Embarrassed by hanging out with kids

THIS man is trying to talk my friend and I into going where children go when they take a break from their university workload.

I say: "Man! I think my friend and I here will look like grandfathers there." He says: "You're fine. Go". I say: "But you can hide your age under your dreadlocks, man. We don't have dreads!" He smiles a knowing smile.

But I can't figure out what his smile knows.

Now I'm curious. Then my friend chirps up: "Heyi wena!", he says to me, "My children haven't got children, or do you know something I don't know?"

So I shut up, right? And I go along. After all, my son hasn't got a child yet either. So if the children think we're grandfathers, they'll be wrong.

We get there. Eish! The children are looking at us with these eyes that say, "Haw'! Manje! Granddaddies, what's going on?" I'm embarrassed. We persevere.

One of them proceeds to demolish us at pool table. We don't win a single game in hours. But at least while we're playing, our eyes are locked on the pool table, avoiding the accusing stares.

The pool-playing child gets bored of beating us. He leaves. We pluck up the nerve to visit the dance-floor. There are children, everywhere, pushing their buttocks against other children's loins and singing along to lyrics I can't hear and don't quite understand when, on the odd occasion, I catch a phrase.

They are screaming to this hip-hop of theirs, dressed in T-shirts that say things like "F*#k milk. Got pot" and "I'm a cool kid". These are the boy children. The girl children are always pulling their short dresses down, making me wonder why they didn't just wear their longer ones.

I leave for the bar. There, I catch the eye of a man. He could be my uncle. He catches my eye. I know he's thinking, like me: "Should we be here?" He's bobbing his head, though, trying to fit in. I feel the relief of not being the oldest there.

He's the tallest person there, too, more visible than we are everywhere he goes. Now that's real manna from heaven. His presence makes us look a little like we belong.

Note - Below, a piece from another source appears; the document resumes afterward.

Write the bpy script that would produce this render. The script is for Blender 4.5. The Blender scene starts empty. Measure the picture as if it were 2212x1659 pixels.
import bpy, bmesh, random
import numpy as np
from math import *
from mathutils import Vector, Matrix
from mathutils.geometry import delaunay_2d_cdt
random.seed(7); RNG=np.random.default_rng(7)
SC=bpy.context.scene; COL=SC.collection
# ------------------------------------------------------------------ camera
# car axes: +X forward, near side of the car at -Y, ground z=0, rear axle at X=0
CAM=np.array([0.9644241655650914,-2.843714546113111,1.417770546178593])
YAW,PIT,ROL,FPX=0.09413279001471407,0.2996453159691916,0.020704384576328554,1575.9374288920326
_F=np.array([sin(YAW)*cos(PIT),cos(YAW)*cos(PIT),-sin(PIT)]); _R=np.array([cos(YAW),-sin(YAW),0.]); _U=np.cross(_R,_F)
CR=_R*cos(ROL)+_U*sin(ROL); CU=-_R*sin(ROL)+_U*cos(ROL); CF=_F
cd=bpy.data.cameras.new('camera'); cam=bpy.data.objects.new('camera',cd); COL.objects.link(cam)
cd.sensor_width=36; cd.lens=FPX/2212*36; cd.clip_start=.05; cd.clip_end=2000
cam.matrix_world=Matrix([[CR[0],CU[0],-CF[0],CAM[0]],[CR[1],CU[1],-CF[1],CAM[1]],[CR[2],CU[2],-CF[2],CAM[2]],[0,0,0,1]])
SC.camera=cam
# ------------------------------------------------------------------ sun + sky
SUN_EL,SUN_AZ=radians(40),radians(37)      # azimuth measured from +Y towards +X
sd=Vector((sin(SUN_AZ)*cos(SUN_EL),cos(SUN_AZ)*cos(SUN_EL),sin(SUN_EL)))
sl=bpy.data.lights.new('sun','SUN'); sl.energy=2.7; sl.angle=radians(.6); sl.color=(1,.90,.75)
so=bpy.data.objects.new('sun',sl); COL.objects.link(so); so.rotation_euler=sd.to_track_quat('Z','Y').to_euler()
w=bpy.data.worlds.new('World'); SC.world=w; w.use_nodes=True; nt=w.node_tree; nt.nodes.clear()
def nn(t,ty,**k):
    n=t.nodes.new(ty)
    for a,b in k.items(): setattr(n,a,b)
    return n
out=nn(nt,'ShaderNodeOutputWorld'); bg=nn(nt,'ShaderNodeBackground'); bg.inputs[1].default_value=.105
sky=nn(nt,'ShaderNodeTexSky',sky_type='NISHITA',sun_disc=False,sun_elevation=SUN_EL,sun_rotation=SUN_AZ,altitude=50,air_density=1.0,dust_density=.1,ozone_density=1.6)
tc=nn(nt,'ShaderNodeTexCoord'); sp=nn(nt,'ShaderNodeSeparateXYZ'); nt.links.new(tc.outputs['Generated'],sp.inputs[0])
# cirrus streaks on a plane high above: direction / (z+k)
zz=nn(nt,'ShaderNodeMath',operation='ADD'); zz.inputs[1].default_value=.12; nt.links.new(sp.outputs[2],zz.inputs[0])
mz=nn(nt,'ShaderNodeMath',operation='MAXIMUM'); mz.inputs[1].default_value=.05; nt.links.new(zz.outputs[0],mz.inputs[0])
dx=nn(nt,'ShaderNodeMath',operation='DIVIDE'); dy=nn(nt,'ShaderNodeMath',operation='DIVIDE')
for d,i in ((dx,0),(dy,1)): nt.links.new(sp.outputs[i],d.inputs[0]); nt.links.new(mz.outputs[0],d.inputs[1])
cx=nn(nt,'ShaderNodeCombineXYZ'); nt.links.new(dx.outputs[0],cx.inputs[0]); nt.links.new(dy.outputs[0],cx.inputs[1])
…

I'll tell you something, neh? Our children can dress, hey! It does not matter whether their clothes are from Mr Price or Gucci, they put them together with stylish beauty!

In the end we just sat down and watched. I saw no fights. I did not see one child being carried out too drunk to walk on those impossible high heels of theirs.

I did not see a single boy-child making a move on a girl-child beyond what's acceptable.

And they have boundaries too these children. You walk in there with your decades on your shoulders and they shoulder you aside with their stares. You will not forget for a second that this is not your time.

So there, I checked up on our university going children. I think they'll do just fine.